-- START --
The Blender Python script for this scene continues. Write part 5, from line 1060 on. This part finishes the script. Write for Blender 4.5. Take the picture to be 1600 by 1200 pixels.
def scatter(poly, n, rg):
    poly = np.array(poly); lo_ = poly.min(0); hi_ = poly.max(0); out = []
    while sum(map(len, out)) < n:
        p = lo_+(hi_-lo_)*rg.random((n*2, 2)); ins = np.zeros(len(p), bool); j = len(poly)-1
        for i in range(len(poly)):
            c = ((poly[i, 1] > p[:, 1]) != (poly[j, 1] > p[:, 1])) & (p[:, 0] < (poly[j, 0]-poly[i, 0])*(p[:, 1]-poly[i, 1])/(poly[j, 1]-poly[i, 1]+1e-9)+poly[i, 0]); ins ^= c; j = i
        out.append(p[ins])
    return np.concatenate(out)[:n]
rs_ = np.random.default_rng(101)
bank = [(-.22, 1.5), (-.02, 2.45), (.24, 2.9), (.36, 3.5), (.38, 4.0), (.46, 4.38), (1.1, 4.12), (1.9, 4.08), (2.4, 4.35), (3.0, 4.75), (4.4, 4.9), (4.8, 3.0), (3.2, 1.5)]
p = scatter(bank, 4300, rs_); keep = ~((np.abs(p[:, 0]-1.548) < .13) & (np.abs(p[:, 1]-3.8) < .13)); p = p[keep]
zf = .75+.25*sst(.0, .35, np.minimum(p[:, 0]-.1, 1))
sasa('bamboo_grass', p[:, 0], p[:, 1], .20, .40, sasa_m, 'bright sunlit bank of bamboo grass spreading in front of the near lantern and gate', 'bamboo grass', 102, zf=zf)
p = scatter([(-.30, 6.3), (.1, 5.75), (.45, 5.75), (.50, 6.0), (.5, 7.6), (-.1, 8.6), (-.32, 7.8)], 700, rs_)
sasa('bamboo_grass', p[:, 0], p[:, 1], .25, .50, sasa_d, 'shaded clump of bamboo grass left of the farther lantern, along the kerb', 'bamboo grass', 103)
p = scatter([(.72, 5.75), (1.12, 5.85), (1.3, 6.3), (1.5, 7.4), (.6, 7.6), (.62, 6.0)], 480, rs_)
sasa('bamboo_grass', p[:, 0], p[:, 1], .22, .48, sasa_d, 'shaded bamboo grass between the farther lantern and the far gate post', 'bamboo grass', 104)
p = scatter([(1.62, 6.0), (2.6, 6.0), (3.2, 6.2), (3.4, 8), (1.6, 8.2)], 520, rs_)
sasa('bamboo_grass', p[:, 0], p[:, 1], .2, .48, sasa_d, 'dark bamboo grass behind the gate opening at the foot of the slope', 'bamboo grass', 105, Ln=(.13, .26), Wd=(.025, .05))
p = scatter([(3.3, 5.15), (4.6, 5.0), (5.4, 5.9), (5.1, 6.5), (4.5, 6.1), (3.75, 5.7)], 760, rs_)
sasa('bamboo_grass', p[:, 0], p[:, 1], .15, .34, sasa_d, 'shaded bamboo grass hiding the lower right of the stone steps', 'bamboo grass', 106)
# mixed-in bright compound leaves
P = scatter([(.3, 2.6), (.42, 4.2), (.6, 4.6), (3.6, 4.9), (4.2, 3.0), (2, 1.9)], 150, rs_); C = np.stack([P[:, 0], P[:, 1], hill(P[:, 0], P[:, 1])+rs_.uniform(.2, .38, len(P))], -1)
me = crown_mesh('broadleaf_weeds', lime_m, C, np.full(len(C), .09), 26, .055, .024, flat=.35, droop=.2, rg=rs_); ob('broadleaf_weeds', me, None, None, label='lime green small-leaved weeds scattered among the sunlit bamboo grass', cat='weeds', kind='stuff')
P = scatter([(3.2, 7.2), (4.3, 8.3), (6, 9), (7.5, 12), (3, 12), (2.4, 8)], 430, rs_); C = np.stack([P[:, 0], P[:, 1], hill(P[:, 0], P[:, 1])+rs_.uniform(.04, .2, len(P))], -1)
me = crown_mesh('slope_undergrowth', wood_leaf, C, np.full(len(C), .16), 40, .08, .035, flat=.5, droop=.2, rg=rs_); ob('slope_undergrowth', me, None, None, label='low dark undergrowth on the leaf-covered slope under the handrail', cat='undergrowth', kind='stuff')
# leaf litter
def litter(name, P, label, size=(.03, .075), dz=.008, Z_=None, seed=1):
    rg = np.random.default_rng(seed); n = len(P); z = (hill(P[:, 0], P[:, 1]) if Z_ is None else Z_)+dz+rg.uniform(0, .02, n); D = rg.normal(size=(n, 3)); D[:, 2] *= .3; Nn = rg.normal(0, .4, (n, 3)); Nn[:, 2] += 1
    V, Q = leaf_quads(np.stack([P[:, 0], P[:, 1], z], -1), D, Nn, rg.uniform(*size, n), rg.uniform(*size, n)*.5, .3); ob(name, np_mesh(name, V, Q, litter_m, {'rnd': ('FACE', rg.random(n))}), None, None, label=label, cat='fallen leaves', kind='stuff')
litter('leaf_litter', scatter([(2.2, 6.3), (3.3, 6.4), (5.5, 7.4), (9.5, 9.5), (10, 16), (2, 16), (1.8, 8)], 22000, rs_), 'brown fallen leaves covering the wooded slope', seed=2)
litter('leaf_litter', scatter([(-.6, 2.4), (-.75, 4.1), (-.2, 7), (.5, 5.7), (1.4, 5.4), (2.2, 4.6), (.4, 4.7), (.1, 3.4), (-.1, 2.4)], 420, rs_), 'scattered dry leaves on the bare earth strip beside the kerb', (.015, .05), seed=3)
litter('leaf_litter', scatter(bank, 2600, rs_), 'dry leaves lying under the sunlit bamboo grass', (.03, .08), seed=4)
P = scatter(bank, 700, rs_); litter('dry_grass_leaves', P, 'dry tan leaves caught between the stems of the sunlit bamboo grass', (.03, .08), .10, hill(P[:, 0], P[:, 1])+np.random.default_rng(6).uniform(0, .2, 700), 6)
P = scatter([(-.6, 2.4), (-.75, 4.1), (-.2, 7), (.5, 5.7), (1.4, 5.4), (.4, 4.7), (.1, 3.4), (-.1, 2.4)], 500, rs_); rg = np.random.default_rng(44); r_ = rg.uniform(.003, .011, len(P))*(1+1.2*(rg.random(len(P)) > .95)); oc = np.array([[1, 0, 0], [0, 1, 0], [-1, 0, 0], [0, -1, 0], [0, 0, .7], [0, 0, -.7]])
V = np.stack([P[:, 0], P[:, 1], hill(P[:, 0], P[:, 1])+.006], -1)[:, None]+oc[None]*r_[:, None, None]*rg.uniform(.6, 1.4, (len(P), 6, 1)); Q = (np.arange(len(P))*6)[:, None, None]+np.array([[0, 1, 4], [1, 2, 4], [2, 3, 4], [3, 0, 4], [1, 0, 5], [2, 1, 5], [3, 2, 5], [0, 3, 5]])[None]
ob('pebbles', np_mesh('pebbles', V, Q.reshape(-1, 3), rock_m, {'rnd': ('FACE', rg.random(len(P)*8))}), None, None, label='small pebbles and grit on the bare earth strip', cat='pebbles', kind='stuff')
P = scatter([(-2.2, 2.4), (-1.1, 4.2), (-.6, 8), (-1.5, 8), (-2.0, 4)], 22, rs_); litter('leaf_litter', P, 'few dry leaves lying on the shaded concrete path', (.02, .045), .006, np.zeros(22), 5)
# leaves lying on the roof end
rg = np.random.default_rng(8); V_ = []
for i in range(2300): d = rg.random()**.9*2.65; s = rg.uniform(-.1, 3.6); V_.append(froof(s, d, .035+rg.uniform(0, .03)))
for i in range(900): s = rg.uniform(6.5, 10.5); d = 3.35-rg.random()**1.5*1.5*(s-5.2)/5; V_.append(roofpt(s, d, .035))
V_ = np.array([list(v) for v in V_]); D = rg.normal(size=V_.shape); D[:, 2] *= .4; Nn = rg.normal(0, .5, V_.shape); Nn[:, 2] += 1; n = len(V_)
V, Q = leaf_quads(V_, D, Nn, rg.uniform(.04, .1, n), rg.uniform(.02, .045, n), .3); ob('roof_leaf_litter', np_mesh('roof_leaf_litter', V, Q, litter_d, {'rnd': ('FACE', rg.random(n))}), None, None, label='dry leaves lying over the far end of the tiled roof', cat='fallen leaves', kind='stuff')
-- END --
### SET PROBLEM
Each line above that includes "between" should be shown.

### COMPLETE RESPONSE
sasa('bamboo_grass', p[:, 0], p[:, 1], .22, .48, sasa_d, 'shaded bamboo grass between the farther lantern and the far gate post', 'bamboo grass', 104)
P = scatter(bank, 700, rs_); litter('dry_grass_leaves', P, 'dry tan leaves caught between the stems of the sunlit bamboo grass', (.03, .08), .10, hill(P[:, 0], P[:, 1])+np.random.default_rng(6).uniform(0, .2, 700), 6)